##### Data shown #####
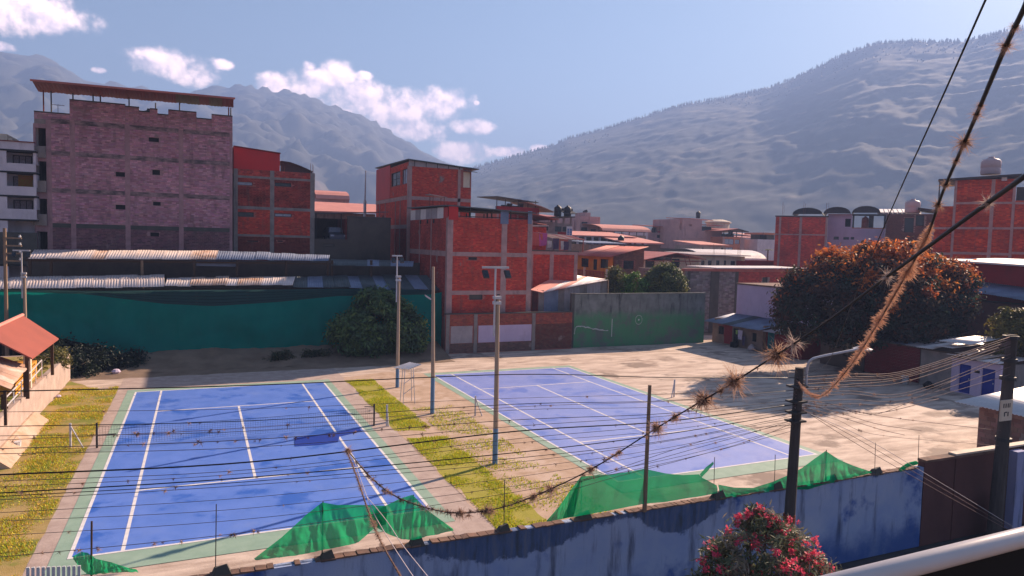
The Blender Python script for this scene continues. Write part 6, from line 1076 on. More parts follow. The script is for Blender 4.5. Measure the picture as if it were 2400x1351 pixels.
# ------------------------------------------------------------------ court furniture
def flood_pole(x, y, zc, zt_, zblue, lamp, label, tilt=0.0):
    t = thing('floodlight_pole', label, 'lamp pole', (x, y, 0), 'floodlight poles beside the courts')
    part('base_paint', 'pole_blue', t, lambda b: b.cyl((x, y, 0), (x, y, zblue), .118, .112, n=12)); part('shaft', 'pole_concrete', t, lambda b: b.cyl((x, y, zblue), (x-tilt, y, zc), .111, .08, n=12))
    if lamp:
        px_ = x-.14-tilt; part('top_tube', 'steel_pale', t, lambda b: b.cyl((px_, y, zc-1.6), (px_, y, zt_), .045, n=8)); part('clamp', 'steel_pale', t, lambda b: b.box(px_-.06, x+.12-tilt, y-.11, y+.11, zc-.25, zc-.12)); part('clamp', 'steel_pale', t, lambda b: b.box(px_-.06, x+.12-tilt, y-.11, y+.11, zc-.02, zc+.1))
        c = part('crossbar', 'steel_pale', t, lambda b: b.box(px_-.6*lamp, px_+.6*lamp, y-.05, y+.05, zt_-.04, zt_+.05))
        for s_ in (-1, 1):
            h = part('floodlight', 'steel_dark', t, lambda b: b.hexa([(px_+s_*.5*lamp-.12, y-.30, zt_-.40), (px_+s_*.5*lamp+.12, y-.30, zt_-.40), (px_+s_*.5*lamp+.12, y-.22, zt_-.45), (px_+s_*.5*lamp-.12, y-.22, zt_-.45), (px_+s_*.5*lamp-.12, y-.06, zt_-.1), (px_+s_*.5*lamp+.12, y-.06, zt_-.1), (px_+s_*.5*lamp+.12, y+.03, zt_-.15), (px_+s_*.5*lamp-.12, y+.03, zt_-.15)]))
            part('lens', 'glass_dark', h, lambda b: b.quad((px_+s_*.5*lamp-.1, y-.29, zt_-.375), (px_+s_*.5*lamp+.1, y-.29, zt_-.375), (px_+s_*.5*lamp+.1, y-.075, zt_-.115), (px_+s_*.5*lamp-.1, y-.075, zt_-.115)))
    return t
flood_pole(9.68, 8.82, 7.12, 8.48, 1.2, .55, 'farthest pole between the courts with blue painted foot and short crossbar'); t = flood_pole(9.72, 1.45, 8.1, 8.1, 2.0, 0, 'slim middle pole between the courts with small side lamp', .1)
part('side_lamp', 'steel_pale', t, lambda b: b.hexa([(9.2, 1.3, 6.5), (9.5, 1.3, 6.3), (9.5, 1.5, 6.3), (9.2, 1.5, 6.5), (9.18, 1.3, 6.58), (9.5, 1.3, 6.38), (9.5, 1.5, 6.38), (9.18, 1.5, 6.58)]))
for k in range(6): part('step_bolt', 'steel_dark', t, lambda b: b.cyl((9.55, 1.45, 5.6+k*.4), (9.78, 1.45, 5.6+k*.4), .02, n=4))
flood_pole(9.63, -7.81, 7.14, 8.45, 1.55, 1.0, 'nearest pole between the courts with two floodlights on a crossbar', .05)
flood_pole(-12.6, 20.5, 6.6, 8.15, 1.2, .8, 'pole with crossbar lamp behind the terracotta pavilion')
x, y = AY(12, 600, 22).x, 22.0; t = thing('utility_pole', 'brown pole with stacked insulators at the left edge', 'pole', (x, y, 0)); part('shaft', 'wood_pole', t, lambda b: b.cyl((x, y, 0), (x, y, zpx(12, 535, 22)), .13, .10, n=8))
for k in range(4): z = zpx(12, 560+k*18, 22); part('crossarm', 'wood_pole', t, lambda b: b.box(x-.1, x+.95, y-.06, y+.06, z, z+.1)); part('insulator', 'sign_white', t, lambda b: b.lathe((x+.85, y, z+.1), [(.06, 0), (.09, .06), (.05, .12), (.07, .18)], 8))
# small canopy by the far pole
t = thing('bench_canopy', 'small slanted metal canopy on thin legs beside the farthest pole', 'canopy', (10.3, 5.2, 0)); P = [AG(921, 862, 2.1), AG(958, 866, 2.05), AG(988, 854, 2.3), AG(960, 849, 2.35)]
for q, z in zip(P, (2.1, 2.05, 2.3, 2.35)): q.z = z
b = MB(); corrugated(b, P[0], P[1], P[2], P[3], .2, .015); o = b.build('roof_sheet', 'zinc_white', t); o.modifiers.new('thick', 'SOLIDIFY').thickness = .03
cq = sum(P, Vector())/4
for dx, dy in ((-.35, -.3), (.35, -.3), (-.35, .4), (.35, .4)): part('leg', 'steel_pale', t, lambda b: b.cyl((cq.x+dx, cq.y+dy, 0), (cq.x+dx*.7, cq.y+dy*.6, 2.1), .025, n=5))
for z in (.6, 1.2): part('brace', 'steel_pale', t, lambda b: b.cyl((cq.x-.33, cq.y-.28, z), (cq.x+.33, cq.y-.28, z+.45), .02, n=5))
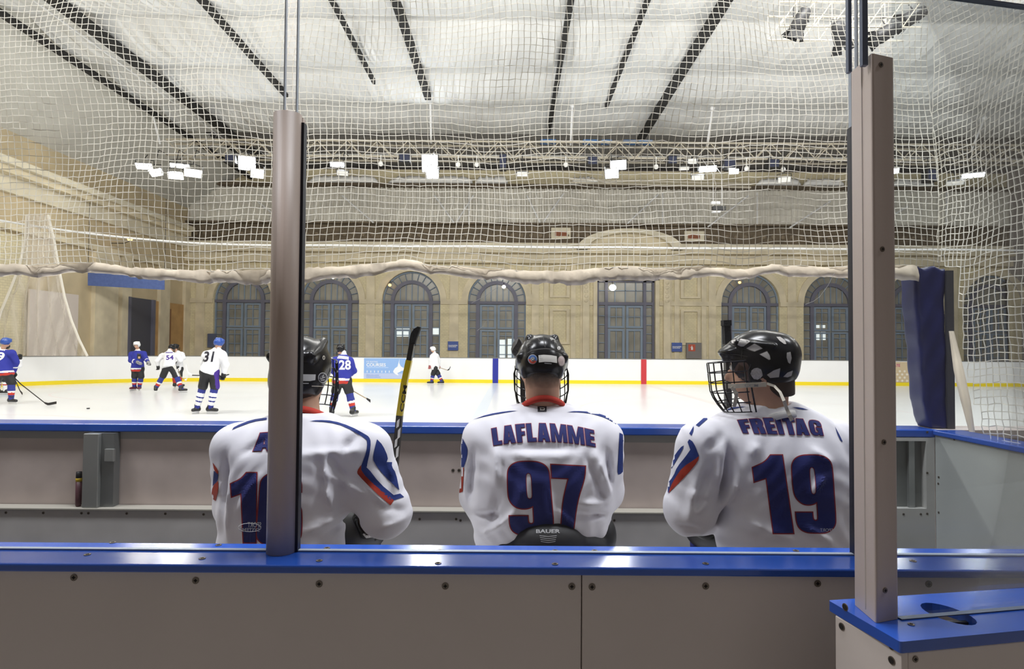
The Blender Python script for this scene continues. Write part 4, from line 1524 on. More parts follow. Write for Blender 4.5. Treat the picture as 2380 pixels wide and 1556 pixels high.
def rounded(poly, rr, n=4):
    out = []
    m_ = len(poly)
    for i in range(m_):
        p0, p1, p2 = poly[i - 1], poly[i], poly[(i + 1) % m_]
        a = p1 + (p0 - p1).normalized() * rr
        b = p1 + (p2 - p1).normalized() * rr
        for k in range(n + 1):
            u = k / n
            out.append(a * (1 - u) ** 2 + p1 * 2 * u * (1 - u) + b * u * u)
    return out


t = thing('square_post', 'square aluminium post standing on the corner of the nearest blue cap', 'post', tuple((c0 + c2) / 2))
MB().prism(rounded([c0, c1, c2, c3], .006), (0, 0, ztop - CAPZ)).build('shell', M_alu2, t)
nrm = (c2 - c1).cross(Vector((0, 0, 1))).normalized()
if nrm.y > 0:
    nrm = -nrm
mid_e = (c1 + c2) / 2
for py in (152, 580, 1028, 1372):
    z = P(2040, py, mid_e.y).z
    sc = screw_into(t, Vector((mid_e.x, mid_e.y, z)) + (c2 - c1) * (-.1), nrm, .0055)
dl = c1 - c0
nl = dl.cross(Vector((0, 0, 1))).normalized()
if nl.x > 0:
    nl = -nl
pm = c0 + dl * .55
MB().tube([pm + nl * .0004 + Vector((0, 0, .01)), pm + nl * .0004 + Vector((0, 0, ztop - CAPZ - .01))], .0012, 4).build('groove', mat('groove_light', (.75, .70, .66), .4, .4), t)
# rear post hidden behind the square post, with dark gasket
t = thing('rear_post', 'dark edged post just behind the square post', 'post', (xr, GY, CAPZ))
zt2 = P(1940, 296, GY).z
MB().box((xr + .003, GY - .035, CAPZ + .001), (xr + .012, GY - .007, zt2)).box((xr + .014, GY - .034, CAPZ + .001), (xr + .05, GY - .008, zt2)).build('body', M_alu, t)
MB().box((xr - .006, GY - .012, CAPZ + .001), (xr + .0025, GY + .014, zt2)).build('gasket', M_dark, t)

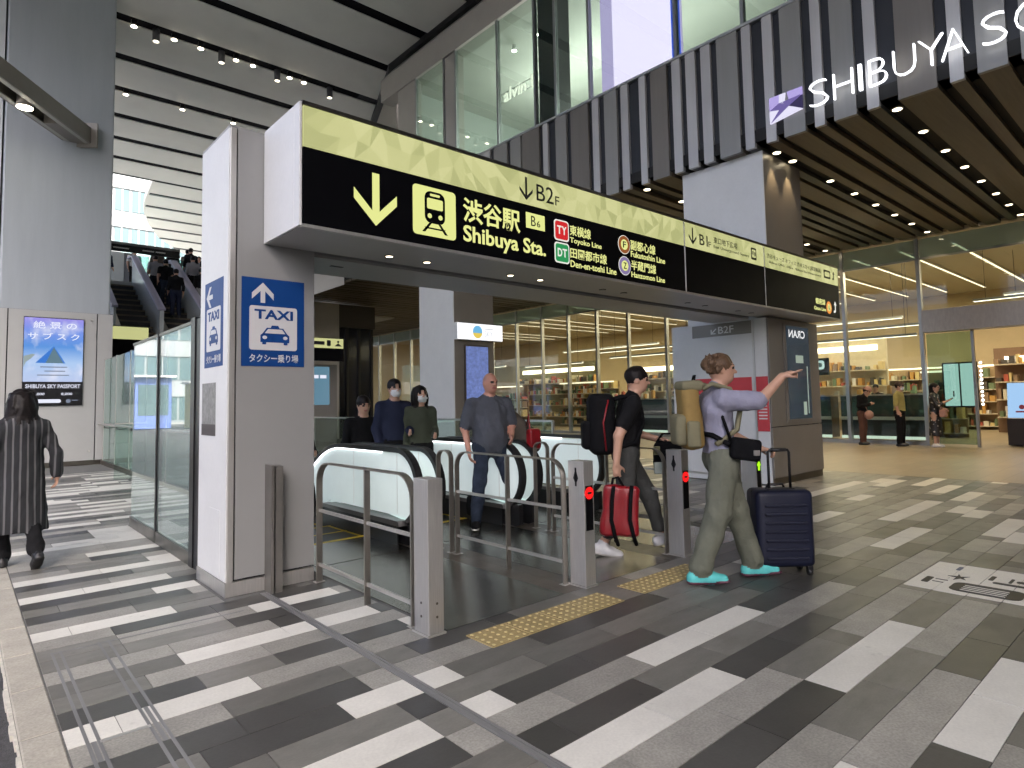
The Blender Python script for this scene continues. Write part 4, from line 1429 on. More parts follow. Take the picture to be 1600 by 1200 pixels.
for a in yb0:
    MB().box(XG - .06, XG + .1, a - .045, a + .045, 0, ZB - .02).build('mullion', alu2, sf)
MB().box(XG - .03, XG + .05, -3.2, 38, ZB - .6, ZB - .55).build('transom', alu2, sf)
MB().box(XG - .03, XG + .05, 5.35, 38, 0, .1).build('sill', alu2, sf)
# entrance canopy box over the doors
MB().box(XG - .35, XG + .1, -3.2, 5.2, 3.0, 3.6, b=.01).build('door_header', mat('header_steel', (.40, .375, .355), .32, .5, var=.1, stretch=(1, 3, 1)), sf)
dg_ = glass('green_door_glass', (.62, .74, .68), 1.5)
for ya, yb in ((4.2, 5.2), (1.7, 2.9)):
    MB().box(XG - .02, XG + .01, ya, yb, .06, 2.98).build('door_pane', dg_, sf)
for yv in (4.18, 2.95, 1.66):
    MB().box(XG - .05, XG + .05, yv - .03, yv + .03, 0, 3.0).build('door_post', alu2, sf)
emb = flat('emblem', [[(-2.55, 3.2), (-2.1, 3.2), (-2.3, 3.42)], [(-2.55, 3.25), (-2.35, 3.4), (-2.55, 3.42)]], lil[1], sf, (XG - .352, 0, 0), -Y_, Z_)
# interior
shop_wall = mat('shop_wall', (.62, .50, .30), .6, var=.08, vscale=.8)
shop_floor = mat('shop_floor', (.35, .29, .2), .4)
struct(MB().box(32, 32.2, -6, 40, 0, ZB).box(XG + .2, 32, 39, 39.2, 0, ZB).box(XG + .2, 32, -6.2, -6, 0, ZB).build('shop_wall', shop_wall))
struct(MB().box(XG - .2, 32, -6, 39, ZB, ZB + .08).build('shop_ceiling', mat('shop_ceiling', (.55, .5, .4), .7)))
al = []
for y0 in (1.5, 6, 10, 14.5, 19, 24, 30):
    la = bpy.data.lights.new('shop_ceiling_lamp', 'AREA')
    la.shape = 'RECTANGLE'
    la.size, la.size_y = 6, 2.2
    la.energy = 60
    la.color = (1, .85, .59)
    o = bpy.data.objects.new('shop_ceiling_lamp', la)
    o.location = (25.5, y0, ZB - .12)
    COL.objects.link(o)
    t = thing('ceiling_light_panel', 'row of slim warm light strips on the shop ceiling', 'light strip', (25.5, y0, ZB), group='slim warm light strips on the shop ceiling')
    for dy in (-1.3, 0, 1.3):
        MB().box(20.6, 30.5, y0 + dy - .05, y0 + dy + .05, ZB - .08, ZB - .002).build('housing', white_paint, t)
        MB().box(20.6, 30.5, y0 + dy - .035, y0 + dy + .035, ZB - .086, ZB - .081).build('diffuser', mat('panel_diffuser', (1, 1, 1), emis=.35, ecol=(1, .86, .58)), t)
rs2 = random.Random(3)
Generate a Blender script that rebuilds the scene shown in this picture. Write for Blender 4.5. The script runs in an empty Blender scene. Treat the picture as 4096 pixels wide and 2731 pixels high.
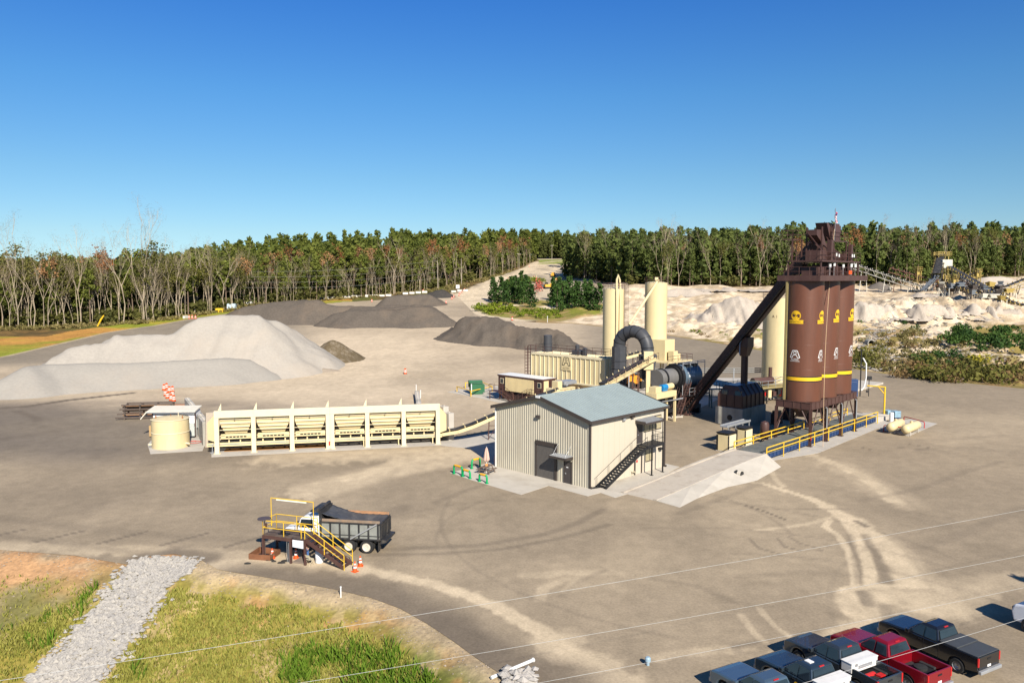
import bpy, math, random
import numpy as np
from mathutils import Vector, Matrix
R = math.radians
rnd = random.Random(7)
S = bpy.context.scene
C = S.collection
# ---------------- camera, sky, sun, exposure ----------------
CAMH, PITCH, LENS = 21.0, R(4.6), 28.0
cam = bpy.data.cameras.new('camera'); cam.lens = LENS; cam.sensor_width = 36; cam.clip_end = 6000; cam.clip_start = 0.5
camo = bpy.data.objects.new('camera', cam); C.objects.link(camo)
camo.location = (0, 0, CAMH); camo.rotation_euler = (R(90)-PITCH, 0, 0); S.camera = camo
SUN_EL, SH_AZ = R(34), R(-20)          # shadows run this azimuth (from +Y, to the right)
W = bpy.data.worlds.new('World'); S.world = W; W.use_nodes = True
wn = W.node_tree; wn.nodes.clear()
sky = wn.nodes.new('ShaderNodeTexSky'); sky.sky_type = 'NISHITA'; sky.sun_disc = False
sky.sun_elevation = SUN_EL; sky.sun_rotation = R(180)+SH_AZ
sky.air_density = 1.0; sky.dust_density = 0.0; sky.ozone_density = 3.0; sky.altitude = 0
bgn = wn.nodes.new('ShaderNodeBackground'); bgn.inputs[1].default_value = 0.08
won = wn.nodes.new('ShaderNodeOutputWorld')
tcw = wn.nodes.new('ShaderNodeTexCoord'); sxw = wn.nodes.new('ShaderNodeSeparateXYZ'); wn.links.new(tcw.outputs['Generated'], sxw.inputs[0])
rpw = wn.nodes.new('ShaderNodeValToRGB'); wn.links.new(sxw.outputs[2], rpw.inputs[0])      # clear-air tint of the sky by height above the horizon
RAMP = [(0, (.34, .52, .78)), (.052, (.37, .5, .63)), (.12, (.33, .5, .62)), (.216, (.25, .5, .7)), (.319, (.165, .435, .78)), (.9, (.3, .6, .9))]
while len(rpw.color_ramp.elements) < len(RAMP): rpw.color_ramp.elements.new(.5)
for e_, (p_, c_) in zip(rpw.color_ramp.elements, RAMP): e_.position = p_; e_.color = (*c_, 1)
mxw = wn.nodes.new('ShaderNodeMix'); mxw.data_type = 'RGBA'; mxw.blend_type = 'MULTIPLY'; mxw.inputs[0].default_value = 1
wn.links.new(sky.outputs[0], mxw.inputs[6]); wn.links.new(rpw.outputs[0], mxw.inputs[7]); wn.links.new(mxw.outputs[2], bgn.inputs[0])
wn.links.new(bgn.outputs[0], won.inputs[0])
sl = bpy.data.lights.new('sun', 'SUN'); sl.energy = 5.0; sl.angle = R(0.5); sl.color = (1, .93, .82)
so = bpy.data.objects.new('sun', sl); C.objects.link(so)
ld = Vector((math.sin(SH_AZ)*math.cos(SUN_EL), math.cos(SH_AZ)*math.cos(SUN_EL), -math.sin(SUN_EL)))
so.rotation_euler = ld.to_track_quat('-Z', 'Y').to_euler(); so.location = (30, -60, 80)
S.view_settings.view_transform = 'Standard'; S.view_settings.look = 'None'
S.view_settings.exposure = 1.0; S.view_settings.gamma = 1
S.render.engine = 'CYCLES'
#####
Exercise details ▸
Collect each line holding the string "Blender".

The completed task ▸
The Blender Python script for this scene continues. Write part 6, from line 1076 on. More parts follow. The script is for Blender 4.5. Measure the picture as if it were 2400x1351 pixels.
The Blender Python script for this scene continues. Write part 4, from line 1524 on. More parts follow. Write for Blender 4.5. Treat the picture as 2380 pixels wide and 1556 pixels high.
The Blender Python script for this scene continues. Write part 4, from line 1429 on. More parts follow. Take the picture to be 1600 by 1200 pixels.
Generate a Blender script that rebuilds the scene shown in this picture. Write for Blender 4.5. The script runs in an empty Blender scene. Treat the picture as 4096 pixels wide and 2731 pixels high.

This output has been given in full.